### PROMPT
Using the data below, copy each line that includes the word "picture".

### INPUT
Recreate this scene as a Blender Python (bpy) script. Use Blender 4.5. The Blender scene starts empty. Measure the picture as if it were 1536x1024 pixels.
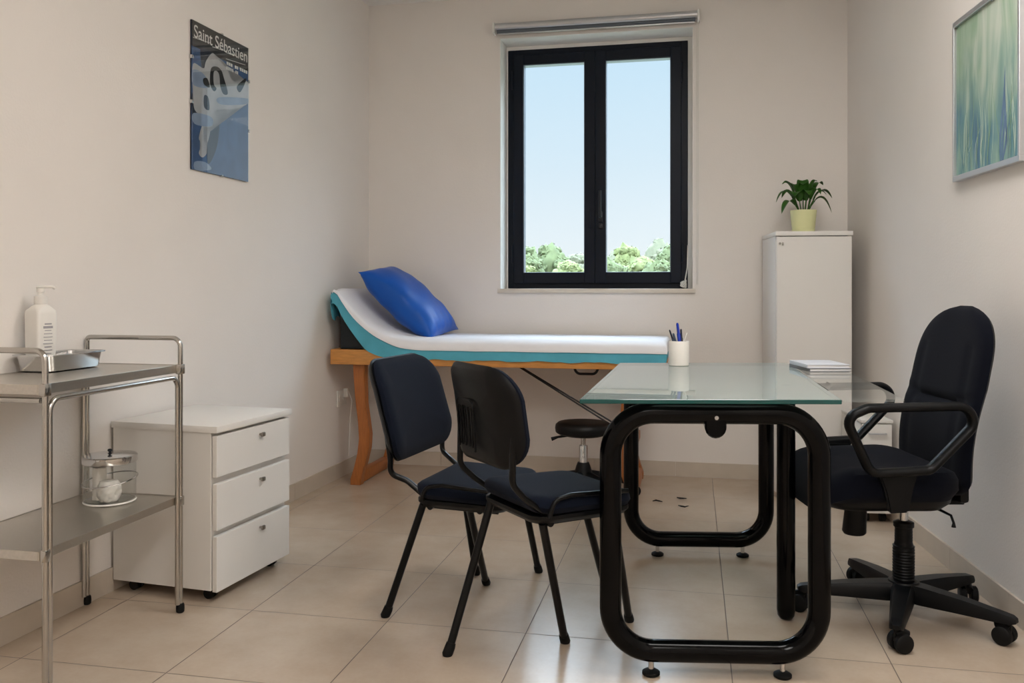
import bpy, bmesh, math, random
from mathutils import Vector, Matrix, noise
random.seed(7)
PI = math.pi
scene = bpy.context.scene
col = scene.collection

# ------------------------------------------------------------------ materials
def lin(r, g, b):
    f = lambda c: (c/255/12.92) if c/255 <= .04045 else ((c/255+.055)/1.055)**2.4
    return (f(r), f(g), f(b), 1)

def mat(name, rgb, rough=.5, metal=0., var=.0, scale=20., bump=0., bscale=200., coat=0., spec=.5, sheen=0., trans=0., stretch=None):
    m = bpy.data.materials.new(name); m.use_nodes = True
    nt = m.node_tree; b = nt.nodes['Principled BSDF']
    c = lin(*rgb)
    b.inputs['Base Color'].default_value = c
    b.inputs['Roughness'].default_value = rough
    b.inputs['Metallic'].default_value = metal
    b.inputs['Specular IOR Level'].default_value = spec
    b.inputs['Coat Weight'].default_value = coat
    b.inputs['Sheen Weight'].default_value = sheen
    b.inputs['Transmission Weight'].default_value = trans
    tc = nt.nodes.new('ShaderNodeTexCoord')
    src = tc.outputs['Object']
    if stretch:
        mp = nt.nodes.new('ShaderNodeMapping'); mp.inputs['Scale'].default_value = stretch
        nt.links.new(src, mp.inputs['Vector']); src = mp.outputs['Vector']
    if var:
        n = nt.nodes.new('ShaderNodeTexNoise'); n.inputs['Scale'].default_value = scale
        n.inputs['Detail'].default_value = 5
        nt.links.new(src, n.inputs['Vector'])
        r = nt.nodes.new('ShaderNodeValToRGB')
        r.color_ramp.elements[0].position = .3; r.color_ramp.elements[1].position = .7
        r.color_ramp.elements[0].color = tuple(max(0, x*(1-var)) for x in c[:3])+(1,)
        r.color_ramp.elements[1].color = tuple(min(1, x*(1+var)) for x in c[:3])+(1,)
        nt.links.new(n.outputs['Fac'], r.inputs['Fac'])
        nt.links.new(r.outputs['Color'], b.inputs['Base Color'])
    if bump:
        n2 = nt.nodes.new('ShaderNodeTexNoise'); n2.inputs['Scale'].default_value = bscale
        nt.links.new(src, n2.inputs['Vector'])
        bp = nt.nodes.new('ShaderNodeBump'); bp.inputs['Strength'].default_value = bump; bp.inputs['Distance'].default_value = .002
        nt.links.new(n2.outputs['Fac'], bp.inputs['Height']); nt.links.new(bp.outputs['Normal'], b.inputs['Normal'])
    return m

def clear_mat(name, tint=(1, 1, 1), body=(1, 1, 1), body_amt=0., rough=0.0, ior=1.5):
    """thin clear sheet: fresnel mirror over see-through (plus a little milky body)"""
    m = bpy.data.materials.new(name); m.use_nodes = True
    nt = m.node_tree; nt.nodes.clear()
    out = nt.nodes.new('ShaderNodeOutputMaterial')
    tr = nt.nodes.new('ShaderNodeBsdfTransparent'); tr.inputs['Color'].default_value = (*tint, 1)
    df = nt.nodes.new('ShaderNodeBsdfDiffuse'); df.inputs['Color'].default_value = (*body, 1)
    gl = nt.nodes.new('ShaderNodeBsdfGlossy'); gl.inputs['Roughness'].default_value = rough
    fr = nt.nodes.new('ShaderNodeFresnel'); fr.inputs['IOR'].default_value = ior
    m1 = nt.nodes.new('ShaderNodeMixShader'); m1.inputs['Fac'].default_value = body_amt
    m2 = nt.nodes.new('ShaderNodeMixShader')
    nt.links.new(tr.outputs[0], m1.inputs[1]); nt.links.new(df.outputs[0], m1.inputs[2])
    ge = nt.nodes.new('ShaderNodeNewGeometry')      # mirror only on the outer face of the sheet
    mu = nt.nodes.new('ShaderNodeMath'); mu.operation = 'SUBTRACT'; mu.use_clamp = True
    nt.links.new(fr.outputs[0], mu.inputs[0]); nt.links.new(ge.outputs['Backfacing'], mu.inputs[1])
    nt.links.new(mu.outputs[0], m2.inputs['Fac'])
    nt.links.new(m1.outputs[0], m2.inputs[1]); nt.links.new(gl.outputs[0], m2.inputs[2])
    nt.links.new(m2.outputs[0], out.inputs['Surface'])
    return m

def floor_mat():
    m = bpy.data.materials.new('floor_tiles'); m.use_nodes = True
    nt = m.node_tree; b = nt.nodes['Principled BSDF']; N = nt.nodes.new; L = nt.links.new
    tc = N('ShaderNodeTexCoord'); sp = N('ShaderNodeSeparateXYZ'); L(tc.outputs['Object'], sp.inputs[0])
    def mth(op, a, b2=None):
        n = N('ShaderNodeMath'); n.operation = op
        for i, v in enumerate((a, b2)):
            if v is None: continue
            if isinstance(v, (int, float)): n.inputs[i].default_value = v
            else: L(v, n.inputs[i])
        return n.outputs[0]
    X, Y = sp.outputs[0], sp.outputs[1]
    d = None; idx = None
    for x in (-1.86, -1.402, -.94, -.497, .102, .54, .99):
        e = mth('ABSOLUTE', mth('SUBTRACT', X, x)); g = mth('GREATER_THAN', X, x)
        d = e if d is None else mth('MINIMUM', d, e)
        idx = g if idx is None else mth('ADD', idx, g)
    yy = mth('DIVIDE', mth('SUBTRACT', Y, 2.56), .4675)
    yf = mth('FLOOR', mth('ADD', yy, 20.))
    fr = mth('FRACT', mth('ADD', yy, 20.5))
    dy = mth('MULTIPLY', mth('ABSOLUTE', mth('SUBTRACT', fr, .5)), .4675)
    d = mth('MINIMUM', d, dy)
    grout = N('ShaderNodeMapRange'); grout.inputs['From Min'].default_value = .0012; grout.inputs['From Max'].default_value = .0026
    L(d, grout.inputs['Value'])
    cell = N('ShaderNodeCombineXYZ'); L(idx, cell.inputs[0]); L(yf, cell.inputs[1])
    wn = N('ShaderNodeTexWhiteNoise'); wn.noise_dimensions = '3D'; L(cell.outputs[0], wn.inputs['Vector'])
    n1 = N('ShaderNodeTexNoise'); n1.inputs['Scale'].default_value = 4.5; n1.inputs['Detail'].default_value = 8; n1.inputs['Roughness'].default_value = .65
    L(tc.outputs['Object'], n1.inputs['Vector'])
    n3 = N('ShaderNodeTexNoise'); n3.inputs['Scale'].default_value = 90; n3.inputs['Detail'].default_value = 3
    L(tc.outputs['Object'], n3.inputs['Vector'])
    f = mth('ADD', mth('MULTIPLY', n1.outputs['Fac'], .8), mth('ADD', mth('MULTIPLY', wn.outputs['Value'], .12), mth('MULTIPLY', n3.outputs['Fac'], .15)))
    r = N('ShaderNodeValToRGB'); r.color_ramp.elements[0].position = .3; r.color_ramp.elements[1].position = .78
    r.color_ramp.elements[0].color = lin(178, 159, 140); r.color_ramp.elements[1].color = lin(197, 181, 163)
    L(f, r.inputs['Fac'])
    mx = N('ShaderNodeMix'); mx.data_type = 'RGBA'
    L(grout.outputs[0], mx.inputs['Factor']); mx.inputs['A'].default_value = lin(118, 104, 92); L(r.outputs['Color'], mx.inputs['B'])
    L(mx.outputs['Result'], b.inputs['Base Color'])
    rr = N('ShaderNodeMapRange'); rr.inputs['To Min'].default_value = .8; rr.inputs['To Max'].default_value = .26
    L(grout.outputs[0], rr.inputs['Value']); L(rr.outputs[0], b.inputs['Roughness'])
    bp = N('ShaderNodeBump'); bp.inputs['Strength'].default_value = .25; bp.inputs['Distance'].default_value = .002
    L(grout.outputs[0], bp.inputs['Height']); L(bp.outputs['Normal'], b.inputs['Normal'])
    return m

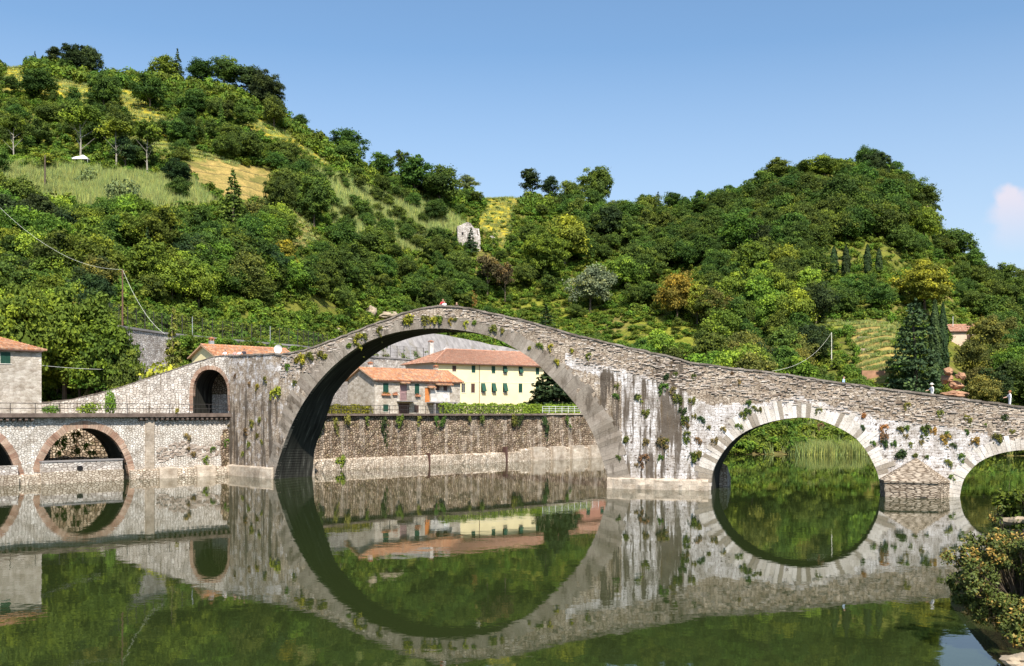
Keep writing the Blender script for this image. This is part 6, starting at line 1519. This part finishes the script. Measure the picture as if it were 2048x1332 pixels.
for i, (px, w, dn) in enumerate([(642, 26, 10), (655, 16, 20), (668, 14, 24), (690, 22, 8), (715, 18, 22), (730, 14, 10), (765, 20, 26), (775, 14, 12), (800, 20, 10), (835, 16, 8), (858, 16, 26), (868, 14, 12), (884, 18, 20), (921, 16, 24), (935, 12, 10), (960, 18, 8), (985, 16, 10), (1025, 22, 12), (1040, 20, 8), (1080, 26, 12), (1090, 22, 16), (1130, 16, 14), (1160, 14, 10)]):
    if i % 3 == 1: continue
    wall_plant(BK, px, 832 + dn * .4, w * 1.0, random.choice(['dark', 'deep', 'olive', 'deep', 'dark']), 'creeper clump hanging over the top edge of the embankment wall', 'creeper clumps on the embankment wall', off=-.35, sz=1.0 + dn / 18)
wall_plant(BK, 676, 916, 26, 'lime', 'bright green plant growing at the foot of the embankment wall', None, off=-1.0)
for (px, py, w) in [(375, 868, 14), (385, 905, 14), (410, 915, 14), (426, 895, 10), (452, 880, 12), (262, 950, 10), (458, 850, 10), (375, 895, 10), (350, 806, 0)]:
    if w: wall_plant(BK, px, py, w * 1.2, random.choice(['olive', 'mid', 'brown']), 'small weed clump on the white viaduct wall right of its arch', 'weed clumps on the viaduct wall', off=-.15)
wall_plant(BK, 349, 820, 14, 'yellow', 'yellow-green weed growing on the viaduct deck edge below the small arch', None, off=-.6)
for i, (px, py, w) in enumerate([(128, 880, 30), (150, 868, 26), (170, 890, 24), (150, 900, 28), (115, 905, 20), (182, 905, 22), (205, 880, 20)]):
    p = BK.at(BK.S(px), 7.0, 0); o = bpy.data.objects.new('wall_plant', random.choice(WT)); COL.objects.link(o); sc_ = p.y / F; o.location = ((px - CX) * sc_, p.y, EYE + (HY - py) * sc_); o.scale = (w * sc_,) * 3; o.rotation_euler.z = bang; o.color = (*GREENS['olive' if i % 2 else 'bright'], 1); tag(o, 'green creeper on the rubble wall seen through the viaduct arch', 'wall plant', 'creepers behind the viaduct arch')

# ------------------------------------------------------------------ rocks
def rock_mesh(name, r, mat, seed=0, sub_=3):
    bm = bmesh.new(); bmesh.ops.create_icosphere(bm, subdivisions=sub_, radius=1)
    for v in bm.verts:
        q = v.co.copy(); n1 = noise.noise(q * 1.1 + Vector((seed, 0, 0))); n2 = noise.noise(q * 3.1 + Vector((seed, 5, 0))); v.co = Vector((q.x * r[0], q.y * r[1], q.z * r[2])) * (1 + .45 * n1 + .22 * n2 + .25 * (round(q.x * 1.6 + n1) - q.x * 1.6) * .5)
    me = bpy.data.meshes.new(name); bm.to_mesh(me); bm.free(); me.materials.append(mat); uv = None
    return me
def rock(px, py, w, h, label, mat='rock', d=None, group=None, seed=0, dep=1.0):
    if d is None: x, y, z = ground_at(px, py + h / 2)
    else: y = d; x = (px - CX) / F * d
    sc_ = y / F; o = bpy.data.objects.new('rock', rock_mesh('rock', (w / 2 * sc_, w / 2 * sc_ * dep, h / 2 * sc_), M[mat], seed)); COL.objects.link(o); o.location = ((px - CX) * sc_, y, EYE + (HY - py) * sc_); tag(o, label, 'rock', group); return o
rock(742, 624, 20, 26, 'pale rock outcrop showing above the left rise of the bridge', seed=1); rock(675, 664, 18, 18, 'small pale rock at the parapet left of the larger outcrop', seed=2); rock(778, 632, 50, 18, 'low tan rock slab right of the pale outcrop', seed=3)
for i, (px, py, w, h, l) in enumerate([(1897, 742, 18, 16, 'topmost reddish boulder behind the parapet beside the column cypress'), (1894, 758, 22, 18, 'reddish boulder below the topmost one beside the column cypress'), (1922, 752, 18, 14, 'reddish boulder right of the topmost one'), (1912, 770, 28, 17, 'broad reddish boulder in the middle of the pile'), (1908, 790, 46, 18, 'lowest reddish boulder just above the parapet')]):
    rock(px, py, w, h, l, 'redrock', d=128 + (i % 2), seed=10 + i)
x, y, z = ground_at(1745, 752)
b = MB(); sc_ = y / F; A = P(1724, 753, y - 2); b.box(0, 0, -3, 46 * sc_, .5, 12 * sc_); o = b.build('terrace_wall', M['redrock']); o.location = A; tag(o, 'low terracotta terrace wall below the ochre terraces on the right', 'wall')
for i, py in enumerate((676, 700, 722)):
    x, y, z = ground_at(1745, py); sc_ = y / F; A = P(1716, py, y); b = MB(); b.box(0, 0, -1.5, 62 * sc_, .6, 3 * sc_); o = b.build('terrace_wall', M['rock']); o.location = A; tag(o, ['upper', 'middle', 'lower'][i] + ' pale dry-stone terrace edge on the ochre slope at the right', 'wall')
rock(1858, 440, 14, 46, 'bare orange-grey rock face at the cliff edge of the right hill', 'rockface', seed=21); rock(1830, 485, 8, 18, 'small pale rock scar on the right hill below the cliff', seed=22)

# ------------------------------------------------------------------ near bank, rock and foreground bush at the lower right
V = []; n = 50; m = 50
for i in range(n + 1):
    for k in range(m + 1):
        x = 11 + 34 * i / n; y = 14 + 40 * k / m; edge = 15.2 + .9 * noise.noise(Vector((y * .25, 0, 0))) + max(0, (28.5 - y)) * -.16
        t_ = (x - edge) / 3.2; z = -1.0 + 3.9 * max(0, min(1, t_)) ** .8 + .35 * noise.noise(Vector((x * .5, y * .5, 1))) - max(0, y - 36) * .5; V.append((x, y, z))
Fc = [(i * (m + 1) + k, (i + 1) * (m + 1) + k, (i + 1) * (m + 1) + k + 1, i * (m + 1) + k + 1) for i in range(n) for k in range(m)]
o = grid_object('riverbank', V, None, Fc, M['ground'], colattr=[(.10, .075, .04, 1)] * len(V), smooth=True); structure(o)
rock(2036, 1048, 60, 40, 'pale grey rock between the two foreground bushes at the right frame edge', d=33, seed=31); rock(2035, 1322, 60, 30, 'pale stone at the bottom right corner of the photo', d=27.4, seed=33)

def fg_bush(label, cen_px, d, wpx, hpx, nc, per, leaf, cols, stems, name='bush', depth=1.2, rmin=.18, rmax=.42):
    """broad-leaved bush: leaf clusters on branching stems"""
    sc_ = d / F; t = thing(name, label, 'bush', P(cen_px[0], cen_px[1] + hpx / 2, d)); W_ = wpx * sc_; Hh = hpx * sc_
    C = []; N = []; S = []; T = []; b = MB(); root = Vector((W_ * .25, .3, -.2))
    for i in range(nc):
        a = rng.uniform(0, 6.28); rr = rng.uniform(.2, 1) ** .6; c = np.array([math.cos(a) * rr * W_ / 2, rng.uniform(-.5, .5) * depth, Hh / 2 + math.sin(a) * rr * Hh / 2]); r = rng.uniform(rmin, rmax); k_ = int(per * rng.uniform(.7, 1.3)); tn = rng.uniform(.2, .75)
        u = unit(k_); p = c + u * r * rng.uniform(.3, 1.05, (k_, 1)); C.append(p); N.append(u * .6 + rng.normal(size=(k_, 3)) * .6 + np.array([0, -.1, .5])); S.append(leaf * rng.uniform(.6, 1.35, k_)); T.append(np.clip(tn + rng.normal(size=k_) * .2, 0, 1))
        e = Vector(c); mid = root.lerp(e, .5) + Vector((random.uniform(-.1, .1), random.uniform(-.1, .1), .15)); b.tube([root, mid, e], [.022, .014, .005], 5, caps=False)
        for q_ in range(5): b.tube([mid.lerp(e, random.uniform(.3, 1)), e + Vector(rng.normal(size=3)) * r * .8], [.006, .002], 3, caps=False)
    me = quads_mesh('leaves', np.vstack(C), np.vstack(N), np.concatenate(S), np.concatenate(T), cols, 1.9)
    o = bpy.data.objects.new('leaves', me); COL.objects.link(o); o.parent = t; o.color = (*stems, 1); b.build('stems', M['bark'], t); return t
def two_tone():
    t = NT('foreground_leaves'); oi = t.t.nodes.new('ShaderNodeObjectInfo'); tone = t.attr('tone').outputs['Fac']
    n_ = t.noise(t.obj(), .9, 3); k_ = t.step(t.math('ADD', t.math('MULTIPLY', tone, .45), t.math('MULTIPLY', n_, .75)), .62, .80)
    c = t.mix(k_, (.085, .11, .02), (.26, .16, .035)); c = t.mix(1.0, c, t.ramp(tone, [(0, .6), (1, 1.4)]), 'MULTIPLY'); return t.done(c, .6, Specular_IOR_Level=.25)
M['fgleaf'] = two_tone()
fg_bush('large green and orange-brown leafy bush overhanging the river at the lower right', (2008, 1160), 29.5, 182, 180, 210, 150, .052, M['fgleaf'], (.1, .1, .03), depth=1.8, rmin=.12, rmax=.32)
fg_bush('dark glossy green bush above the pale rock at the right frame edge', (2042, 1022), 33, 74, 72, 26, 130, .085, M['leaf'], (.07, .09, .012), depth=.9, rmin=.2, rmax=.32)
fg_bush('thin brown twiggy bush left of the pale rock', (2005, 1050), 31.5, 34, 80, 9, 46, .06, M['fgleaf'], (.1, .1, .03), depth=.5, rmin=.12, rmax=.25)
fg_bush('yellow-green shrub low at the bottom right above the pale stone', (2048, 1260), 28, 60, 60, 14, 90, .07, M['fgleaf'], (.1, .1, .03), depth=.6, rmin=.15, rmax=.3)
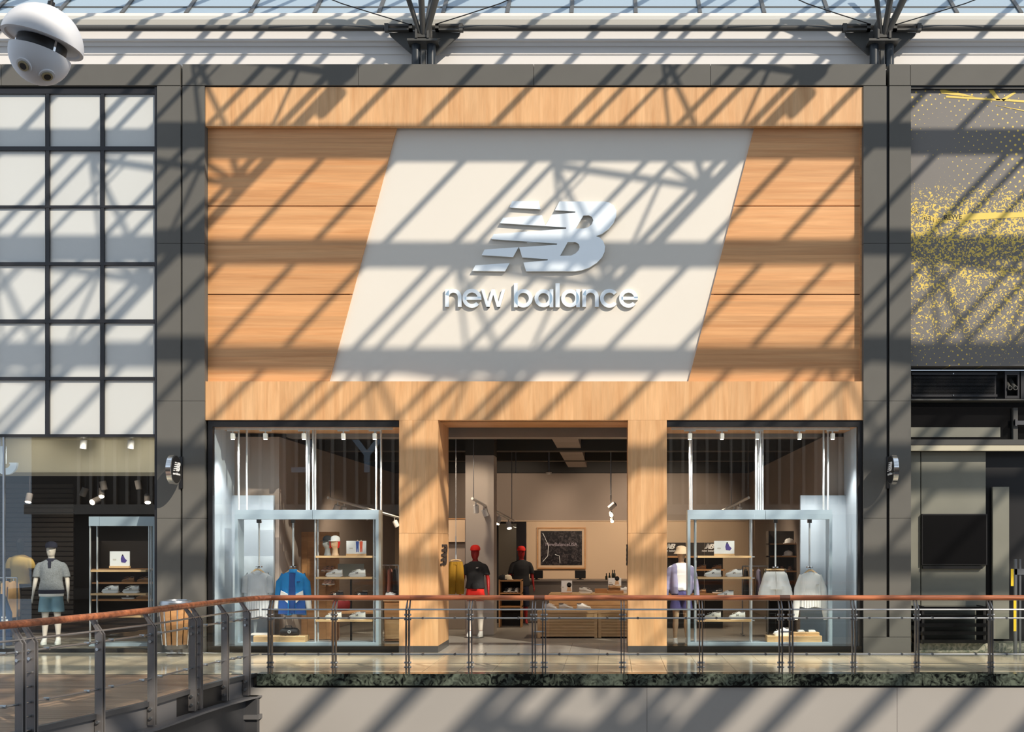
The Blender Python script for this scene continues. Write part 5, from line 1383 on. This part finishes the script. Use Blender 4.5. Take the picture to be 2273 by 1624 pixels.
cap_thing(1752, 1206, 4.15, C_WHITE, 'white cap hanging higher in the narrow shelf unit', R(-50))
MB().box(fx(1706,4), fx(1776,4), 4.0, 4.35, fz(1206,4.1)-.02, fz(1206,4.1)).build('shelf', W_IN, cu_)
for i, x in enumerate((1718, 1736, 1754)):
    put(S_pink, (fx(x,4.1), 4.15, fz(1266,4)), 'blush sneaker %s in the row under the white cap' % ('first', 'second', 'third')[i], R(60), 'blush sneakers under the caps', .7)
rack('clothes rail with lavender and dark tops behind the shorts', 1648, 1705, 3.6, 1256,
     [(C_BLACK,'black top on the rail nearest the shoe display poles',.6),(C_TAN,'tan top on the rail behind the white shorts',.6),(C_LAV,'lavender top on the rail behind the white shorts',.62),(C_OLIVE,'olive top at the far end of the rail behind the shorts',.6)])

# ================================================================== SEEN THROUGH THE PORTAL
YC = 7.0
ct = thing('cash_counter', 'long dark grey cash counter at the back of the store', 'counter', (fx(1275,YC), YC+.4, 0))
MB().box(fx(1157,YC), fx(1400,YC), YC, YC+.8, 0, fz(1290,YC)).build('front', COUNTER, ct)
MB().box(fx(1155,YC), fx(1402,YC), YC-.03, YC+.83, fz(1290,YC), fz(1287,YC)).build('worktop', mat('counter_top', srgb(120,110,102), .4), ct)
zc = fz(1287,YC)
def monitor(px0, px1, label):
    Y = YC+.3; t = thing('till_monitor', label, 'monitor', (fx((px0+px1)/2,Y), Y, zc), group='till monitors')
    a, b_ = fx(px0,Y), fx(px1,Y)
    MB().cbox(a, b_, Y, Y+.05, zc+.03, zc+.22, .01).build('screen', BLACK, t); MB().box((a+b_)/2-.03, (a+b_)/2+.03, Y+.02, Y+.08, zc, zc+.1).build('stand', BLACK, t); MB().box((a+b_)/2-.08, (a+b_)/2+.08, Y-.02, Y+.12, zc, zc+.012).build('foot', BLACK, t)
monitor(1176,1205,'black till monitor nearer the mirror'); monitor(1276,1300,'black till monitor under the picture frame corner')
for i, x in enumerate((1346, 1353, 1360, 1364)):
    t = thing('care_bottle', 'dark shoe-care bottle on the counter, %s from the picture' % ('first','second','third','fourth')[i], 'bottle', (fx(x,YC+.3), YC+.3, zc), group='shoe-care bottles')
    h = (.12,.13,.2,.2)[i]; MB().lathe([(.02,0),(.026,.01),(.026,h*.7),(.012,h*.8),(.012,h),(.004,h+.005)], (fx(x,YC+.3),YC+.3,zc), 12).build('body', mat('bottle_dark_%d'%i, srgb(30,36,30), .3), t, True); MB().cyl((fx(x,YC+.3),YC+.3,zc+h), (fx(x,YC+.3),YC+.3,zc+h+.03), .012, 8).build('stopper', BLACK, t)
card(1350,1379,1282,1303,5.0,'white printed card with dark figure above the display table','dark', W_S)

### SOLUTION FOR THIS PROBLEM
Recreate this scene as a Blender Python (bpy) script. Use Blender 4.5. The Blender scene starts empty. Measure the picture as if it were 1536x1024 pixels.
Keep writing the Blender script for this image. This is part 6, starting at line 1519. This part finishes the script. Measure the picture as if it were 2048x1332 pixels.
The Blender Python script for this scene continues. Write part 5, from line 1383 on. This part finishes the script. Use Blender 4.5. Take the picture to be 2273 by 1624 pixels.
monitor(1176,1205,'black till monitor nearer the mirror'); monitor(1276,1300,'black till monitor under the picture frame corner')
    t = thing('care_bottle', 'dark shoe-care bottle on the counter, %s from the picture' % ('first','second','third','fourth')[i], 'bottle', (fx(x,YC+.3), YC+.3, zc), group='shoe-care bottles')